Mr Stephen Pound (Ealing North, Labour)
The hon. Member for Sutton Coldfield was making a point, with rather more grace than the hon. Member for North Down did, about existing legislation that covers the purpose of my amendments. Legislation does exist, but it is not before the Committee this afternoon.
This afternoon, we are considering an amendment proposed by the hon. and gallant Member for Newark to the Criminal Law Act 1967, and I shall confine myself to that area. The fact that other aspects of common law, of criminal law, of various other pillars of legislation and legal precedents could apply is not within the Committee’s ambit. I suspect that you would have little patience with us, Mr. Cook, if we sought to widen the ripples of the debate so broadly.
As I said, my amendments seek not to reverse the thrust of the Bill or to emasculate or destroy it, but hopefully to clarify it and its intentions and to help us to go some way in re-establishing the confidence in the power of the law to protect the individual, which is the crux of the matter before us this afternoon.

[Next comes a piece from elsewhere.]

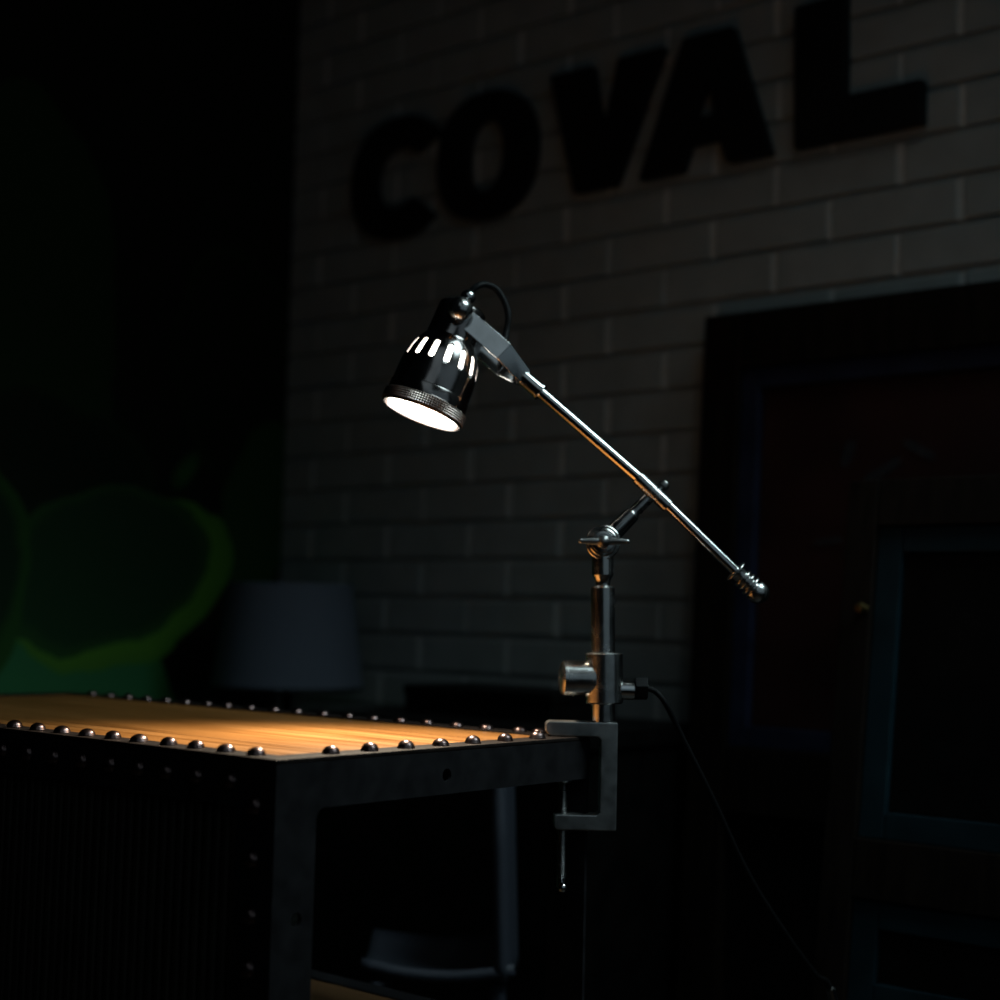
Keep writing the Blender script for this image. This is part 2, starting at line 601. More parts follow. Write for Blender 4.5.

Amendment No. 4 seeks simply to rule out proposed new subsection (1A) unless the building in question is a house and the person who uses the force is the householder. I entirely accept that by defining a house and a householder, and including those categories, automatically excludes a great many other categories. Sadly, unless we are to say that anyone can do anything with anything to anyone, we have to apply legislative stricture and define the Bill’s precise ambit, which is why I sought to limit the proposal to that of a house or a householder. However, in the spirit of charity, and having studied long into the night—not just Archbold and the other authors who have been mentioned—I noted that the definition of a house does not include a flat, a caravan or a boat. I could have extended the proposal and made it wider by including tents and people in temporary accommodation in tepees, wigwams and any number of bizarre new-age hereditaments.
I am talking about houses, including flats, caravans or boats, in relation to the citizenry of this nation having the confidence that they can be protected in their home. I utterly endorse the point made by the hon. Member for North Down about the sanctity of the home, which may well be a flat, a caravan or a boat. Unfortunately, the use of the word “householder” is far too narrow.